Delta Mayor George Harvie and 11 other municipal leaders say in a letter sent Wednesday to Virani that allowing Pickton to apply for parole would “undermine the integrity of our justice system.”

The letter says Pickton's lack of remorse and the depravity of his crimes make him “irredeemable,” and granting him parole would be a “chilling message” for crime victims.

The mayors say Pickton's parole eligibility would retraumatize victims' families, especially Indigenous families and communities who are still undergoing a “collective healing process.”

The letter says Virani should do everything in his power to make sure Pickton stays behind bars if he applies for parole, and the federal government should urgently reassess the parole and sentencing system.

The letter says the Supreme Court of Canada struck down a law in 2022 allowing consecutive sentences with stacked parole ineligibility periods as unconstitutional, effectively ending “life imprisonment” in Canada.

“It is crucial that our laws not only respect the Charter but also uphold the principles of justice, ensuring that penalties for heinous crimes are just and maintain public confidence in our criminal justice system,” the letter says.

“Such legislative review is essential to balance the need for public safety, the rights of the accused, and the necessity of a sentencing framework that genuinely reflects the gravity of the offences committed.”

In February, family members of Pickton's victims spoke out after he became eligible to apply for parole, but it's not known if he ever made an application.

Pickton was convicted of six counts of second-degree murder in December 2007, and automatically sentenced to life in prison, the judge giving him the maximum ineligibility period for parole of 25 years.

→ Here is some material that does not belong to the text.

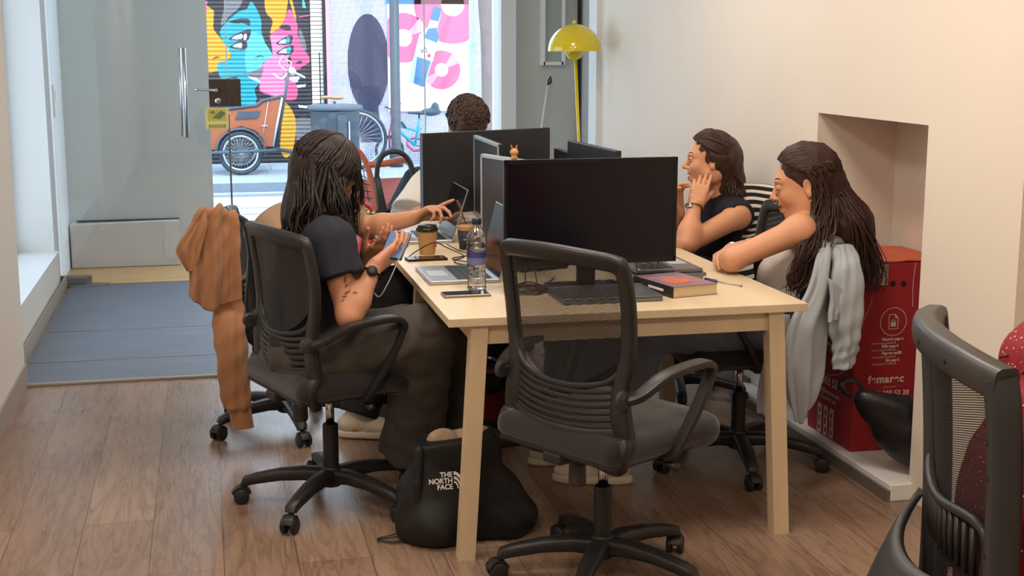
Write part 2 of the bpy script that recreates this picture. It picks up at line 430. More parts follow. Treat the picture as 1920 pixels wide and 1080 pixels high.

At the time, Jason Gratl, a lawyer for several family members of Pickton's victims in a pending civil lawsuit, said the serial killer has a “snowball's chance in hell” of ever being released on parole.

Gratl said Pickton is in a supermax prison in Quebec, “as far in the universe from parole as a man can be.”

The mayors who signed the letter were Harvie, Ken Sim of Vancouver, John McEwen of Anmore, Jamie Ross of Belcarra, Mike Hurley of Burnaby, Ken Berry of Lions Bay, Nicole MacDonald of Pitt Meadows, Brad West of Port Coquitlam, Malcolm Brodie of Richmond, Mark Sager of West Vancouver, Megan Knight of White Rock and Meghan Lahti of Port Moody.